**Goal**
Would you quote the material below from its first line through the line containing "scene.camera = cam", exactly and with both ends included?

**Data lines**
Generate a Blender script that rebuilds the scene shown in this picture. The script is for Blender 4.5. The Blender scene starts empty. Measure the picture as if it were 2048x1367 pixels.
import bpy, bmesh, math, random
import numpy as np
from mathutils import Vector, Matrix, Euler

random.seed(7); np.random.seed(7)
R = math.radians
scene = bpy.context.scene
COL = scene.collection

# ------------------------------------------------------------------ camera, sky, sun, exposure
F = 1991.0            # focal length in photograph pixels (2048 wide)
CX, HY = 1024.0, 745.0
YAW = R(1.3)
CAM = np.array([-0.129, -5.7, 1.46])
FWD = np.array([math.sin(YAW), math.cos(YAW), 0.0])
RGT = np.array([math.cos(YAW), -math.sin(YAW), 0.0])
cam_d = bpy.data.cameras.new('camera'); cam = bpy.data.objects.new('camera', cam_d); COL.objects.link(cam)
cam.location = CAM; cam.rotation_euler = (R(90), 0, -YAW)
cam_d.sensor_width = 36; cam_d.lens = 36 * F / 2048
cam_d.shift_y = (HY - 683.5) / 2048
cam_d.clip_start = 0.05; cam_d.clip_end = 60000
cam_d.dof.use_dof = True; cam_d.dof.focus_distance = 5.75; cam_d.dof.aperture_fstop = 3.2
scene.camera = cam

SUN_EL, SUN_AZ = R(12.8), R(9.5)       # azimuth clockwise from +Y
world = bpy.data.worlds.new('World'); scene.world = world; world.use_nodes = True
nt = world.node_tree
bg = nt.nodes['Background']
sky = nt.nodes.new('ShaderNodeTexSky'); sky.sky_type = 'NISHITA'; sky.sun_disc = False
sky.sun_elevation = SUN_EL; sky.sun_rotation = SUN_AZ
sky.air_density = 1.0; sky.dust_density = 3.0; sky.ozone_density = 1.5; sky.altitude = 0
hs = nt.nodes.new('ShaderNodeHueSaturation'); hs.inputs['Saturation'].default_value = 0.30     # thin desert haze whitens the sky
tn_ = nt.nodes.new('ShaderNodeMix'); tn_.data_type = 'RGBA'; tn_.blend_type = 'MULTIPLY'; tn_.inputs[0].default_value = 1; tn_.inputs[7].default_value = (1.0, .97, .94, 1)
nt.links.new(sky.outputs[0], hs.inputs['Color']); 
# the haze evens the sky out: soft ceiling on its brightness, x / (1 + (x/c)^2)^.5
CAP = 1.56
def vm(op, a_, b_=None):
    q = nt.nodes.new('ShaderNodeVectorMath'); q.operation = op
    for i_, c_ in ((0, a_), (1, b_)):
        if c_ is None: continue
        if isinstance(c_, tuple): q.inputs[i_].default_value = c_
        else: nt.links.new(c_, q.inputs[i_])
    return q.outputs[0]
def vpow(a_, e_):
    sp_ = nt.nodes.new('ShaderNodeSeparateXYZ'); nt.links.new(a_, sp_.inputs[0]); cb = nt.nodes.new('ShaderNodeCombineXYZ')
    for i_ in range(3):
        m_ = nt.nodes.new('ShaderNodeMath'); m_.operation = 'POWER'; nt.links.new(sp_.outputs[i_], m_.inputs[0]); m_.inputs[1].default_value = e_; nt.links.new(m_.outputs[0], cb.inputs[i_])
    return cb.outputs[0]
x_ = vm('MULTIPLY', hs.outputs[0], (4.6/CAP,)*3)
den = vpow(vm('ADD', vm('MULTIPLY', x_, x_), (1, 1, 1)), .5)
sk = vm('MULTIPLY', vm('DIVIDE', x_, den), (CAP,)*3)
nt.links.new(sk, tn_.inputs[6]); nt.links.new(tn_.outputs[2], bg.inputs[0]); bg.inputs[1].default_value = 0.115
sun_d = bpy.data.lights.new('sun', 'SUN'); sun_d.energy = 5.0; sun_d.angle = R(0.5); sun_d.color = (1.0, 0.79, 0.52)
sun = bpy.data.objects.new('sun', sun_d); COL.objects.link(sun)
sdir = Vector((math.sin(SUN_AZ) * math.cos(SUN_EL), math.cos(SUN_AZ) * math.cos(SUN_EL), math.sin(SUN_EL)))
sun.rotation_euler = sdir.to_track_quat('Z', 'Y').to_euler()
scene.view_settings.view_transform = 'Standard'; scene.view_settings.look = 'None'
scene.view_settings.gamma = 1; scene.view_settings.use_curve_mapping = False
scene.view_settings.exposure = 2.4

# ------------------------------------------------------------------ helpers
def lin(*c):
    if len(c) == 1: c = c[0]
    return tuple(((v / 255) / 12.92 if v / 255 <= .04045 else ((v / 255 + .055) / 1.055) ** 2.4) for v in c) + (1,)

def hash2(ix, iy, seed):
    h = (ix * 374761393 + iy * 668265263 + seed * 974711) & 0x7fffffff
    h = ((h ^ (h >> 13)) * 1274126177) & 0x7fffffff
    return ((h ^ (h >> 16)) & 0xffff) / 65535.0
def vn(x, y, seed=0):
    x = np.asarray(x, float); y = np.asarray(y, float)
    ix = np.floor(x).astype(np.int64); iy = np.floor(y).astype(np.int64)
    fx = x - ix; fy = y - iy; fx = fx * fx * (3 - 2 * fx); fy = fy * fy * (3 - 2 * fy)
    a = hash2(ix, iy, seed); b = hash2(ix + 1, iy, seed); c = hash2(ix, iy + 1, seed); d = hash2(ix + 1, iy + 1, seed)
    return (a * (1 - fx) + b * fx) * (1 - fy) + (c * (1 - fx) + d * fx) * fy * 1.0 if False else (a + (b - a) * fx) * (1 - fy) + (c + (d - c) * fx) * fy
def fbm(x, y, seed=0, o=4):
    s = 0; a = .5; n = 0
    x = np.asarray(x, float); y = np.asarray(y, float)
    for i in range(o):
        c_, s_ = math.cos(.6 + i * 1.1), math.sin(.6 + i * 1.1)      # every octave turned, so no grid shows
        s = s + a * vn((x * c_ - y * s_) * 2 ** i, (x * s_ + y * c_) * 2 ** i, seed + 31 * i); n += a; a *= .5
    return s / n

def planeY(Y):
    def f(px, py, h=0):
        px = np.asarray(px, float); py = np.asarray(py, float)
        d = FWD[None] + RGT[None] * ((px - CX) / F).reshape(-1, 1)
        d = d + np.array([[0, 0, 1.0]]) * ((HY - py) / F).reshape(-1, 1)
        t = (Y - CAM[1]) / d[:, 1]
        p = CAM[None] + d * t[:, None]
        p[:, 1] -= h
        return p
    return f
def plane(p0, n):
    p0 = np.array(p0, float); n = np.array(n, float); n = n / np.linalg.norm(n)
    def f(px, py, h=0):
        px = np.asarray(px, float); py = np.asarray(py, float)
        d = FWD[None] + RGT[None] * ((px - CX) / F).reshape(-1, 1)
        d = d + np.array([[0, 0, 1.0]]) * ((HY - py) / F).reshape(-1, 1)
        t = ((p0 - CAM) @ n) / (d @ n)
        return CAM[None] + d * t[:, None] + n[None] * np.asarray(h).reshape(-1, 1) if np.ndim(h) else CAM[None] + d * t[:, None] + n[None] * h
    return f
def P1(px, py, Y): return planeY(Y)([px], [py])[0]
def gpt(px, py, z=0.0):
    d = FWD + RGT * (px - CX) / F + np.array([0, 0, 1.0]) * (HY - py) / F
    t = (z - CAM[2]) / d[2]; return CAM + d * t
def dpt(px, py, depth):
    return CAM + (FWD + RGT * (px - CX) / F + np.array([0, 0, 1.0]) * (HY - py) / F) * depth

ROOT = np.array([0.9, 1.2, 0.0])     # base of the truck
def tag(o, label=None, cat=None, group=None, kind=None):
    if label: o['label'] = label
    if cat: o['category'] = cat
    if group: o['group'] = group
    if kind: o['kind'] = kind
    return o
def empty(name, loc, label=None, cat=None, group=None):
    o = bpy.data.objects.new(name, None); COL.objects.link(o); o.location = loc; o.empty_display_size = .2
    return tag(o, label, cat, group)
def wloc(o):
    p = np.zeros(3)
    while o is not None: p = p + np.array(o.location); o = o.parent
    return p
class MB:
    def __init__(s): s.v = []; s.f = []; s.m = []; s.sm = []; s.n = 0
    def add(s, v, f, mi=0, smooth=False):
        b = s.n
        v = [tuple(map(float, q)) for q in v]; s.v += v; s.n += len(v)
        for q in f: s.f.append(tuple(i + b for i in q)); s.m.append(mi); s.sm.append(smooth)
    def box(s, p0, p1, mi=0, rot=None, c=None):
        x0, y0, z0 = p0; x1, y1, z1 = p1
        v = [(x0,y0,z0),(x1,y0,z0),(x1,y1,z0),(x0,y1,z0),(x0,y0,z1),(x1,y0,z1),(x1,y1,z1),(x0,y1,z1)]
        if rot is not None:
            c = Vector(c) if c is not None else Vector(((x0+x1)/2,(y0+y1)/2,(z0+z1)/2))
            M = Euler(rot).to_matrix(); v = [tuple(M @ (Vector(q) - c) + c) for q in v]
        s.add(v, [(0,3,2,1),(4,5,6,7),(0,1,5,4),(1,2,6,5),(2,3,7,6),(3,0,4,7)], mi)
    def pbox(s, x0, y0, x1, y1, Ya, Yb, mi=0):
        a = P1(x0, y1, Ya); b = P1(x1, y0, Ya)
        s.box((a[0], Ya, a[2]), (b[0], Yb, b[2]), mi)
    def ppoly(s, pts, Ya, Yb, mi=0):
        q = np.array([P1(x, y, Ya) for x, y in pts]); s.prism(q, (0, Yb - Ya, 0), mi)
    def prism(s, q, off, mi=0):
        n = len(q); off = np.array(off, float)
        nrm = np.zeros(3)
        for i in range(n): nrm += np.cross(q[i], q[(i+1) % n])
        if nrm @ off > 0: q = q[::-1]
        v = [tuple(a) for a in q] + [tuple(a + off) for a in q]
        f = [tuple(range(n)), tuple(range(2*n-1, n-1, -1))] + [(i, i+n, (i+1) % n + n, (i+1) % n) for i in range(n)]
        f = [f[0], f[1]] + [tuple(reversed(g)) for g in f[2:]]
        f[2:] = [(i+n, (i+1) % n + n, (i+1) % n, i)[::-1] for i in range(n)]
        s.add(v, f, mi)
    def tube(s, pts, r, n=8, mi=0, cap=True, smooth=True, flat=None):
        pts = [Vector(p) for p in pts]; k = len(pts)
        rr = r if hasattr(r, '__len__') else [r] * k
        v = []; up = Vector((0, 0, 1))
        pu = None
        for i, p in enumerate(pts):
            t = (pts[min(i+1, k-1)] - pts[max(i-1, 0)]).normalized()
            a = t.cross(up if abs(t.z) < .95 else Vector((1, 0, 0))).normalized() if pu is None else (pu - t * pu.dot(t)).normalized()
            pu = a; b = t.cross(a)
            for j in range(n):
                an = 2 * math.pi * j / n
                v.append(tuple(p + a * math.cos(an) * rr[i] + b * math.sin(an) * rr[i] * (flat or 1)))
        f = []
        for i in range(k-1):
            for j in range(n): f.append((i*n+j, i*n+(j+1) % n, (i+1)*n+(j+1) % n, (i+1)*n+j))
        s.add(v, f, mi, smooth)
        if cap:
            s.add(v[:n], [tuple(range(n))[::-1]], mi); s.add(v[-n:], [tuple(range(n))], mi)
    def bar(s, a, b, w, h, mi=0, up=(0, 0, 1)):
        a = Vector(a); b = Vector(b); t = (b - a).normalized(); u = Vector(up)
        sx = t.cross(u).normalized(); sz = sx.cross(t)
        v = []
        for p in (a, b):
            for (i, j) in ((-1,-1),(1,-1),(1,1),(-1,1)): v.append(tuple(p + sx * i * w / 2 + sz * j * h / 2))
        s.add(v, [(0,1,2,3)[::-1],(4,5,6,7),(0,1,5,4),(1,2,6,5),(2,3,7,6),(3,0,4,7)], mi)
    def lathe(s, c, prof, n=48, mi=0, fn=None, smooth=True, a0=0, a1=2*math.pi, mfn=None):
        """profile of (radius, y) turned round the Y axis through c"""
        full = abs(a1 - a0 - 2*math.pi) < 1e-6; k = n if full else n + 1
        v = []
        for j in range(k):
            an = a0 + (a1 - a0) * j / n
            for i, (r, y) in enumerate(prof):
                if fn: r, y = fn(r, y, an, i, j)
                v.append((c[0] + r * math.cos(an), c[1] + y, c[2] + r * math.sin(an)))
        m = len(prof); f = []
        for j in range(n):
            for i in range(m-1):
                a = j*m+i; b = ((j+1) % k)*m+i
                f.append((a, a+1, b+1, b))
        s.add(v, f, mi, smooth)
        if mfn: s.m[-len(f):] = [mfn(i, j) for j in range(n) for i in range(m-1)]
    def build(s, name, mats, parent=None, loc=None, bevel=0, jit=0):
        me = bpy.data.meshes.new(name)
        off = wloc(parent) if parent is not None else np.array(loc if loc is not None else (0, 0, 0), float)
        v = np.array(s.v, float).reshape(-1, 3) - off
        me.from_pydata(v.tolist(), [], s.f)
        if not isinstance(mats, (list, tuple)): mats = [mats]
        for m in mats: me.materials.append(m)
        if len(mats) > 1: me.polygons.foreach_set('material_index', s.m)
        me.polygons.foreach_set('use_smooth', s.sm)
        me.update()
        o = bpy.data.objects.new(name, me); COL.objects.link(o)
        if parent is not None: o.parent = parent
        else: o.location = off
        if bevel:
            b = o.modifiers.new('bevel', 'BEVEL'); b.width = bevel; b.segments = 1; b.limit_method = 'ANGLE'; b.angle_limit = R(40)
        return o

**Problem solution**
Generate a Blender script that rebuilds the scene shown in this picture. The script is for Blender 4.5. The Blender scene starts empty. Measure the picture as if it were 2048x1367 pixels.
import bpy, bmesh, math, random
import numpy as np
from mathutils import Vector, Matrix, Euler

random.seed(7); np.random.seed(7)
R = math.radians
scene = bpy.context.scene
COL = scene.collection

# ------------------------------------------------------------------ camera, sky, sun, exposure
F = 1991.0            # focal length in photograph pixels (2048 wide)
CX, HY = 1024.0, 745.0
YAW = R(1.3)
CAM = np.array([-0.129, -5.7, 1.46])
FWD = np.array([math.sin(YAW), math.cos(YAW), 0.0])
RGT = np.array([math.cos(YAW), -math.sin(YAW), 0.0])
cam_d = bpy.data.cameras.new('camera'); cam = bpy.data.objects.new('camera', cam_d); COL.objects.link(cam)
cam.location = CAM; cam.rotation_euler = (R(90), 0, -YAW)
cam_d.sensor_width = 36; cam_d.lens = 36 * F / 2048
cam_d.shift_y = (HY - 683.5) / 2048
cam_d.clip_start = 0.05; cam_d.clip_end = 60000
cam_d.dof.use_dof = True; cam_d.dof.focus_distance = 5.75; cam_d.dof.aperture_fstop = 3.2
scene.camera = cam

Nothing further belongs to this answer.